Peace succeeding to war

XLV.

En galea intrepidus quam miles gesserat, & quae
Saepius hostili sparsa cruore fuit.
Parta pace apibus tenuis concessit in usum
Alveoli, atque favos grataque mella gerit.
Arma procul iaceant, fas sit tunc sumere bellum,
Quando aliter pacis non potes arte frui.[1]

See here a helmet which a fearless soldier previously wore and which was often spattered with enemy blood. After peace was won, it retired to be used as a narrow hive for bees; it holds honey-combs and nice honey. - Let weapons lie far off; let it be right to embark on war only when you cannot in any other way enjoy the art of peace.

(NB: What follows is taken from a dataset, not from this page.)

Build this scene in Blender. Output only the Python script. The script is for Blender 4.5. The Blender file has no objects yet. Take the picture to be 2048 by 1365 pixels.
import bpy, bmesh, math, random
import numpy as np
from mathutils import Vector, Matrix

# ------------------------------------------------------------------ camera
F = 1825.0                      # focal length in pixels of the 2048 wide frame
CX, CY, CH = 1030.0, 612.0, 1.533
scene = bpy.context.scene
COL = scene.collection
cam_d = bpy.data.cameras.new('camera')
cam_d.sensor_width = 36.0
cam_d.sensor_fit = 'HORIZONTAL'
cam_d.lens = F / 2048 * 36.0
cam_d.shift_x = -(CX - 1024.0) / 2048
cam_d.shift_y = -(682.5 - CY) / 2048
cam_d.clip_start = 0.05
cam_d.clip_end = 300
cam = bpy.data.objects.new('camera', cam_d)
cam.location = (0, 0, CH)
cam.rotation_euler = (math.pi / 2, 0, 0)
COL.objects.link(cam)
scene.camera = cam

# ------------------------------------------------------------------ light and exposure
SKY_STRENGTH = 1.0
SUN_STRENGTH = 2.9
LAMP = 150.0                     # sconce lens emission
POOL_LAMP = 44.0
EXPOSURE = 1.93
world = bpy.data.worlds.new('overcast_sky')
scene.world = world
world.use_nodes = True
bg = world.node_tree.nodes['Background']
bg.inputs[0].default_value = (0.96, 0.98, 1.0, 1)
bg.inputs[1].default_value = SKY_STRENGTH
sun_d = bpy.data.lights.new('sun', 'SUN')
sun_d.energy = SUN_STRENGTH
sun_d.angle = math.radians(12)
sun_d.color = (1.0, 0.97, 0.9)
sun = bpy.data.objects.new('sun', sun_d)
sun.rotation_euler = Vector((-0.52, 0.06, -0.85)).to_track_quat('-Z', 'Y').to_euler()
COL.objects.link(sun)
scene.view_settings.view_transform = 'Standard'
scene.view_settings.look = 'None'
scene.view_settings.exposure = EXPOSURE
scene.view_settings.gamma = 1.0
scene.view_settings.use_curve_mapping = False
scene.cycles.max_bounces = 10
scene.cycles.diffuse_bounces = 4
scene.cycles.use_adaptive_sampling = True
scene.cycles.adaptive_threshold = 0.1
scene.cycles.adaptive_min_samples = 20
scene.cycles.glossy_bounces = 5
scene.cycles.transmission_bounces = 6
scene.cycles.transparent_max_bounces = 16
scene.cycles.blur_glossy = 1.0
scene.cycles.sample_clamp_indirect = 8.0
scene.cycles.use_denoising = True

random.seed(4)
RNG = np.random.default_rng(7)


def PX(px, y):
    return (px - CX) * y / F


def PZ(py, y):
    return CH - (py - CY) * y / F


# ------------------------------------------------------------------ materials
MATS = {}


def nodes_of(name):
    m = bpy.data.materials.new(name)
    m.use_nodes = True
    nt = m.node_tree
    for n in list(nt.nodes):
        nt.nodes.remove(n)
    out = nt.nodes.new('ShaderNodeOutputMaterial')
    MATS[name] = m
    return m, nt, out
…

Link to an image of this page  Link to an image of this page  [G3r p101]

De Guerre Paix.

XLV.

L’armet dung hardy chevalier
En temps de paix fut de repos:
Des mousches a miel ung milier,
L’ont trouvé pour elles dispos:
Tost y ont faict leurs petitz potz,
Mettans miel, ou meist sang la guerre:
Soit doncq’ noise hors de tous propos,
Qui n’est contrainct[2] pour paix acquerre.

Notes:

1.  Cf. Anthologia graeca, 6.236, where bees nest in what were once the beaks (projections at the prow) of war-galleys.

2.  The 1536 edition reads ‘aultrement’; the revision corrects the scansion.